Ogni pensiero portato alla mano o al battere i polpastrelli su una qwerty con i tasti a isoladeve essere un pensiero rivoluzionario. Perché lo scrittore è tale: rivoluzionario.
Non ha senso, e non è neanche sensazionale al contempo, scrivere che fuori sarà una bella giornata, perché sappiamo bene che non lo sarà. Chi scrive deve imporre una linea guida a chi leggerà, una via prestabilita che lo porterà a una presa d’atto che sfocerà in una azione positiva. La scrittura insomma premedita la salvaguardia assoluta. Parliamo di noi, in fin dei conti. Del nostro futuro e del presente prossimo, perché è anche vero che chi dorme prima o poi si sveglierà.
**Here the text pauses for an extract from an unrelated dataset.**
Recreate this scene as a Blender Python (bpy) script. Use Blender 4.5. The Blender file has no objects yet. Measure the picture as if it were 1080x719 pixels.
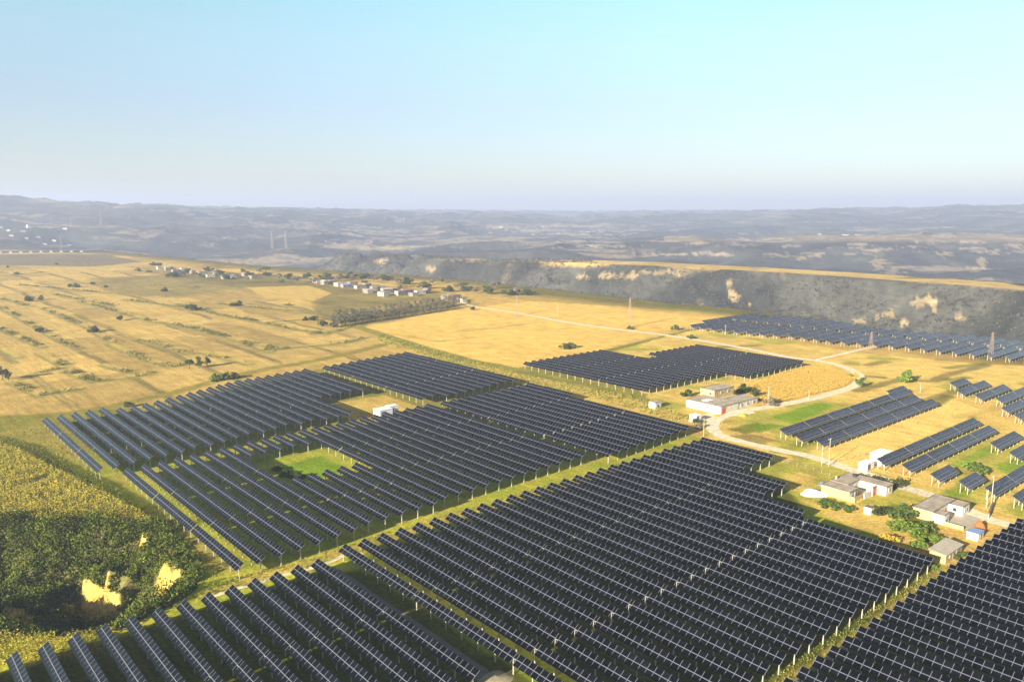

E a chi si cimenta in quest’arte senza nulla da dire, lasci il posto alla noia, sarà ben più fruttuosa e carica di soddisfazioni.
Si scrive e basta, non si allacciano rapporti con chi muove i fili della fantapolitica. Si pagano regolarmente le tasse e non si attende il giudizio finale, perché siamo solo noi i giudici di noi stessi. Questo è l’autoprotezionismo che ci porterà a non dipendere da nessuno. Siamo solo schiavi del nostro stomaco: basta andare a fare la spesa e comprare qualche buon libro o una buona traduzione del più importante romanzo di Carrol.